### TASK DIRECTIONS
Everything in the data should be repeated exactly, save for the images.

↓

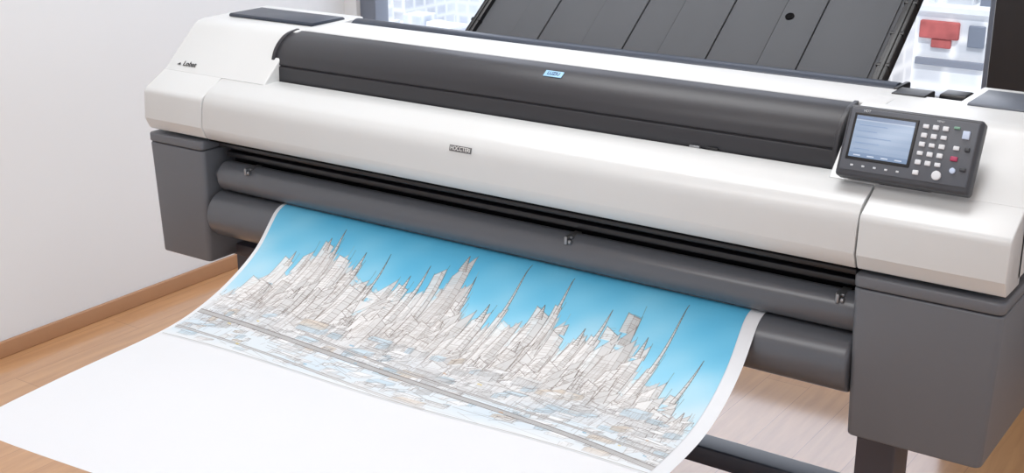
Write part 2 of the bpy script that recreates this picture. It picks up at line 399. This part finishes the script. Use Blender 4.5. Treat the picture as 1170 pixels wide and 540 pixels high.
def spikes(u,vt,w,vb,dark=0,spire=0,ink=None,tip=.5,fill=.9):
    yt=vt*H; yb=vb*H; w=w*W; hh=yb-yt
    lean=.12+J(.14)
    x=u*W-lean*hh*.6
    if ink is None: ink=np.array([124,110,102])-R()*55
    nlev=1+int(R()*3)
    ys=[yt]+sorted(yt+hh*(.05+.75*R()) for _ in range(nlev))+[yb]
    ws=[w*(tip+.15*J())]
    for k in range(nlev+1): ws.append(min(w*1.1,ws[-1]+w*(.08+.3*R())))
    base=np.array([246,246,246])-dark*80-R()*10
    for k in range(len(ys)-1):
        cx0=x+(yb-ys[k])*lean; cx1=x+(yb-ys[k+1])*lean
        wa=ws[k]; wb=ws[k]*1.12
        of=J(w*.18)
        # roofs rise to a slanted shard-like corner
        sl=(.6+R()*.9)*wa if R()<.65 else -wa*(.2+.5*R())
        quadp=[(cx0-wa/2+of,ys[k]+sl*.5+2),(cx0+wa/2+of,ys[k]-sl*.35+2),(cx1+wb/2+of,ys[k+1]),(cx1-wb/2+of,ys[k+1])]
        poly(quadp,base,fill)
        mid=.35+.35*R()
        mx0=quadp[0][0]*(1-mid)+quadp[1][0]*mid; mx1=quadp[3][0]*(1-mid)+quadp[2][0]*mid; my0=quadp[0][1]*(1-mid)+quadp[1][1]*mid
        poly([(mx0,my0),quadp[1],quadp[2],(mx1,quadp[2][1])],base-14-R()*26,.65)
        for q in range(2):
            line(quadp[0][0]+J(2),quadp[0][1]-J(8),quadp[3][0]+J(2),quadp[3][1],ink,.55)
            line(quadp[1][0]+J(2),quadp[1][1]-J(14),quadp[2][0]+J(2),quadp[2][1],ink,.65)
        line(*quadp[0],*quadp[1],ink,.85); line(mx0,my0,mx1,quadp[2][1],ink,.5)
        if R()<.6: xx=quadp[1][0]; line(xx,quadp[1][1]+4,xx+2+R()*3,quadp[1][1]-8-R()*22,ink,.65)
        y=min(quadp[0][1],quadp[1][1])+4
        st=2.5+R()*4.5; den=.35+.5*R()
        while y<ys[k+1]:
            f=min(1,max(0,(y-ys[k])/(ys[k+1]-ys[k]+1e-6))); l=quadp[0][0]*(1-f)+quadp[3][0]*f; r=quadp[1][0]*(1-f)+quadp[2][0]*f; mm=mx0*(1-f)+mx1*f
            if R()<den and y>quadp[0][1]: line(l+R()*3,y,mm,y-3,ink+25,.2+.35*R())
            if R()<den*.8 and y>my0: line(mm,y-3,r-R()*3,y,ink+10,.25+.4*R())
            y+=st
        for q in range(int((wa+wb)/10)):
            f0=R(); a0=.1+R()*.5
            line(quadp[0][0]+(quadp[1][0]-quadp[0][0])*f0,ys[k]+6+(ys[k+1]-ys[k])*a0,quadp[3][0]+(quadp[2][0]-quadp[3][0])*f0,ys[k]+(ys[k+1]-ys[k])*min(1,a0+.5),ink+25,.4)
    cx=x+(yb-yt)*lean
    if spire>0:
        sp=spire*H; ww=max(ws[0]*.24,3.5); ls=lean+.05
        poly([(cx-ww,yt+20),(cx+ww,yt+20),(cx+ls*sp,yt-sp)],base-4,.9)
        poly([(cx,yt+20),(cx+ww,yt+20),(cx+ls*sp,yt-sp)],base-45,.7)
        for q in range(2):
            line(cx-ww,yt+20,cx+ls*sp,yt-sp,ink,.9); line(cx+ww,yt+20,cx+ls*sp,yt-sp,ink-20,.9)
        for q in np.linspace(0,.8,7):
            yy=yt+20-(sp+20)*q; line(cx-ww*(1-q)+ls*sp*q,yy,cx+ww*(1-q)+ls*sp*q,yy-1,ink,.6)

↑

### RESULT OF THE EXERCISE
Write part 2 of the bpy script that recreates this picture. It picks up at line 399. This part finishes the script. Use Blender 4.5. Treat the picture as 1170 pixels wide and 540 pixels high.
def spikes(u,vt,w,vb,dark=0,spire=0,ink=None,tip=.5,fill=.9):
    yt=vt*H; yb=vb*H; w=w*W; hh=yb-yt
    lean=.12+J(.14)
    x=u*W-lean*hh*.6
    if ink is None: ink=np.array([124,110,102])-R()*55
    nlev=1+int(R()*3)
    ys=[yt]+sorted(yt+hh*(.05+.75*R()) for _ in range(nlev))+[yb]
    ws=[w*(tip+.15*J())]
    for k in range(nlev+1): ws.append(min(w*1.1,ws[-1]+w*(.08+.3*R())))
    base=np.array([246,246,246])-dark*80-R()*10
    for k in range(len(ys)-1):
        cx0=x+(yb-ys[k])*lean; cx1=x+(yb-ys[k+1])*lean
        wa=ws[k]; wb=ws[k]*1.12
        of=J(w*.18)
        # roofs rise to a slanted shard-like corner
        sl=(.6+R()*.9)*wa if R()<.65 else -wa*(.2+.5*R())
        quadp=[(cx0-wa/2+of,ys[k]+sl*.5+2),(cx0+wa/2+of,ys[k]-sl*.35+2),(cx1+wb/2+of,ys[k+1]),(cx1-wb/2+of,ys[k+1])]
        poly(quadp,base,fill)
        mid=.35+.35*R()
        mx0=quadp[0][0]*(1-mid)+quadp[1][0]*mid; mx1=quadp[3][0]*(1-mid)+quadp[2][0]*mid; my0=quadp[0][1]*(1-mid)+quadp[1][1]*mid
        poly([(mx0,my0),quadp[1],quadp[2],(mx1,quadp[2][1])],base-14-R()*26,.65)
        for q in range(2):
            line(quadp[0][0]+J(2),quadp[0][1]-J(8),quadp[3][0]+J(2),quadp[3][1],ink,.55)
            line(quadp[1][0]+J(2),quadp[1][1]-J(14),quadp[2][0]+J(2),quadp[2][1],ink,.65)
        line(*quadp[0],*quadp[1],ink,.85); line(mx0,my0,mx1,quadp[2][1],ink,.5)
        if R()<.6: xx=quadp[1][0]; line(xx,quadp[1][1]+4,xx+2+R()*3,quadp[1][1]-8-R()*22,ink,.65)
        y=min(quadp[0][1],quadp[1][1])+4
        st=2.5+R()*4.5; den=.35+.5*R()
        while y<ys[k+1]:
            f=min(1,max(0,(y-ys[k])/(ys[k+1]-ys[k]+1e-6))); l=quadp[0][0]*(1-f)+quadp[3][0]*f; r=quadp[1][0]*(1-f)+quadp[2][0]*f; mm=mx0*(1-f)+mx1*f
            if R()<den and y>quadp[0][1]: line(l+R()*3,y,mm,y-3,ink+25,.2+.35*R())
            if R()<den*.8 and y>my0: line(mm,y-3,r-R()*3,y,ink+10,.25+.4*R())
            y+=st
        for q in range(int((wa+wb)/10)):
            f0=R(); a0=.1+R()*.5
            line(quadp[0][0]+(quadp[1][0]-quadp[0][0])*f0,ys[k]+6+(ys[k+1]-ys[k])*a0,quadp[3][0]+(quadp[2][0]-quadp[3][0])*f0,ys[k]+(ys[k+1]-ys[k])*min(1,a0+.5),ink+25,.4)
    cx=x+(yb-yt)*lean
    if spire>0:
        sp=spire*H; ww=max(ws[0]*.24,3.5); ls=lean+.05
        poly([(cx-ww,yt+20),(cx+ww,yt+20),(cx+ls*sp,yt-sp)],base-4,.9)
        poly([(cx,yt+20),(cx+ww,yt+20),(cx+ls*sp,yt-sp)],base-45,.7)
        for q in range(2):
            line(cx-ww,yt+20,cx+ls*sp,yt-sp,ink,.9); line(cx+ww,yt+20,cx+ls*sp,yt-sp,ink-20,.9)
        for q in np.linspace(0,.8,7):
            yy=yt+20-(sp+20)*q; line(cx-ww*(1-q)+ls*sp*q,yy,cx+ww*(1-q)+ls*sp*q,yy-1,ink,.6)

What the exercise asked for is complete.